As some of you will know, before xmas I was an Editorial and Marketing Intern (with a bit of Production work thrown in) with a publisher, based in a fine 18th century Edinburgh building, who had very lovely staff and a rapacious appetite for cake. Well, after that ended I was kept on to carry out my own little project.
I was surprised when interning that rather than digitisation being a fast approaching challenge, it was already pretty central to operations here. Reporting to the Production head, my job has been to take over the responsibility for clearing the backlog of books and journals to be loaded onto our print on demand service and website respectively. I’m like the Google book project viewed through a giant pair of back-to-front binoculars. Except I already have permission. Because they’re our books. I also get to be on hand to help out the desk editors with their mountains of typescripts.
How profitable print on demand is was an even bigger surprise. Titles which had long languished out of print but never managed to build enough dues to justify a reprint can now generate a respectable profit through single copy print runs, available in perpetuity thanks to the PDF format (the cockroach of the digital world) and produced in copies sturdy enough to rival traditional printings.
In some cases having these books set up has been easy, with the electronic files of more recent titles having been retained, to be sent to the printer without requiring any amendments. Others require sourcing the book, finding a copy of the cover or having the cover amended or updated. And as Shamey mentioned, there is the thrill of books arriving when each job’s almost done (seriously, me with the box of ALL our covers – like a kid in a learned funhouse). While this does entail my having to skim over many a proof page like Johnny 5 on mogadon, to ensure that nothing has gone amiss in the scan (the actual scanning is a fairly straightforward photographic process; when printers are required to start altering things is when the dominos can start to fall), there are plenty of points of interest to keep me distracted.
I think we were all agreed, at least when the course began, that trade fiction was the most popular of the publishing fields people wanted to work in. Books allow us to hear more unusual voices, weirder viewpoints, and fiction is where it can get weirdest.
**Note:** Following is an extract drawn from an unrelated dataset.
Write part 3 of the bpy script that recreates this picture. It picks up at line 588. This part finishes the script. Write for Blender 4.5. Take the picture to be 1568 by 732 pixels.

Having been here almost eight months, I’m beginning to think the weirdness of academic publishing could blow fiction out of the water. Freed in many cases from the possibility of a runaway broad success (textbooks being a form of exception), academic publishing can often produce incredibly niche books provided it can find a niche academic market big enough to make the production profitable. High points of the weird have included articles on a specific set of three 18th century decorative cloth birds; a book review of ‘Rhubarb: The Wondrous Drug’; and a sixteen-page article on the history of Stirling’s Raploch estate (whose negative connotations date back to the early 19th century, with Burns subsequently using the word ‘raploch’ to mean coarse and unrefined!); but above and beyond all of these is a recent scholarly monograph we published which examines the relationship between avant-garde modernist aesthetics and modern military technology. As an indication of how great this book is, it has an entire section headed ‘Aesthetics, Poetics, Prosthetics’! It’s also quite obsessed with snipers.
Even what I expected to be the major downside of the position – being deskless and having to hotdesk all over the building – has turned out to be surprisingly beneficial. While during the internship I had the opportunity to work with, or at least meet, staff from every department, people’s willingness to accommodate a hotdesker has effectively allowed me to sit in on each department as it goes about a normal day’s work – from currency conversions in finance and Comic Sans typescripts (no, really) with the commissioning editors, to the bizarre demands (and names!) of journals contributors and listening to Henry Rollins’ excellent radio show in the chief exec’s office.
And once the backlog has finally cleared, the journals all scanned, and I have probably followed classmates south of the border, there will still be plenty more developments to come for POD. Our Production head has been traversing the country with an eye to changing our POD supplier, which has been giving me a nice eye on how their arrangements vary, and various new and improved formats are vying for the cockroach’s position.
So, that is my world in publishing. Who’s next?